Na rede de lojas Havan, outra empresa notória por apoiar Bolsonaro, camisetas-uniforme nas cores verde e amarelo, com frase alusiva à ideologia da extrema direita eram distribuídas para os empregados para serem usadas durante o trabalho.
A rede foi condenada a pagar mais de R$ 85 milhões por intimidar seus trabalhadores e trabalhadoras para que votassem em Jair Bolsonaro (PL) na eleição de 2018. A intimidação não se dava apenas pelo uso da camiseta, mas também por outros meios internos como ‘lives’ de gerentes, ameaçando demissão em massa, caso Bolsonaro não fosse eleito
2024
Até o dia 6 de setembro, o Ministério Público do Trabalho (MPT) já havia recebido 153 denúncias de assédio eleitoral envolvendo tanto empresas como órgãos públicos. Minas Gerais liderava o ranking com 17 casos. Paraná, em segundo lugar, com 15 denúncias e São Paulo, em terceiro, com 10 casos.
Patrões coagem trabalhadores ou ameaçam demitir quem não votar no candidato que eles determinam está cometendo crime eleitoral, previsto na Constituição Federal de 1988. O artigo 5°, parágrafo VIII diz “ninguém será privado de direitos por motivo de crença religiosa ou de convicção filosófica ou política”.
Já o Artigo 14° reforça que a “soberania popular será exercida pelo sufrágio universal e polo voto direto e secreto, com valor igual a todos”.
Ou seja, ninguém deve se submeter à ordem ou coação na hora do voto. o assédio eleitoral ou a compra de votos também está descrita como crime em lei pelo artigo 301 do Código Eleitoral.
A legislação prevê pena de até quatro anos de reclusão e pagamento de multa para quem “usar de violência ou grave ameaça para coagir alguém a votar, ou não votar, em determinado candidato ou partido”.
Os patrões também não podem oferecer benefícios ou vantagens a alguém que busca uma vaga ou obrigar um trabalhador a vestir uma camiseta de um candidato. Isto é considerado “abuso do poder diretivo” da empresa.
Nos casos de assédio, o MPT pode instaurar inquérito e investigar a conduta empresarial que viole as liberdades dos trabalhadores. Se constatada a ilegalidade, a empresa poderá ser condenada por danos morais individuais ou coletivos, além de ser obrigada a cessar imediatamente a prática.
O responsável pelo assédio também poderá ser punido – chefe ou patrão – inclusive criminalmente.
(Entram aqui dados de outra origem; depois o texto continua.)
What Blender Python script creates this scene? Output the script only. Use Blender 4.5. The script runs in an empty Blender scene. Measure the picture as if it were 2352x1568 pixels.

Mais sobre a prática do assédio eleitoral
O assédio eleitoral se caracteriza como a prática de coação, intimidação, ameaça, humilhação ou constrangimento associados a determinado pleito eleitoral, no intuito de influenciar ou manipular o voto, apoio, orientação ou manifestação política de trabalhadores e trabalhadoras no local de trabalho ou em situações relacionadas ao trabalho.
O assédio pode ser praticado:
- Pelo empregador, representantes ou prepostos das empresas, bem como dirigentes de órgãos públicos.
- Entre colegas de trabalho
- Pelos trabalhadores e trabalhadoras em relação a seus superiores.
- Por terceiros, como tomadores de serviço e clientes.
Alguns exemplos de assédio eleitoral:
- Prometer benefício ou ameaçar de prejuízo no contrato de trabalho em razão do resultado das eleições.
- Proferir comentários depreciativos ou realizar atos que causem humilhação ou discriminação de trabalhadores que apoiam candidatos ou candidatas diferentes do defendido(a) pelo assediador ou assediadora.
- Entregar material de propaganda eleitoral aos trabalhadores e trabalhadoras ou expor propaganda eleitoral nos locais de trabalho, ou descanso.
- Impor/obrigar o uso de uniforme, vestimentas, bonés, botons alusivos à determinada campanha eleitoral ou candidato(a);
- Ameaçar trabalhadores e trabalhadoras de serem dispensados caso determinada ou determinado candidato ganhe, ou perca as eleições.
- Ameaçar o fechamento da empresa em função dos resultados das eleições.
- Ameaçar cortes de pessoal ou mudança na forma de trabalho.
- Prometer a concessão de qualquer benefício ou vantagem vinculada ao voto, à orientação política e à manifestação eleitoral.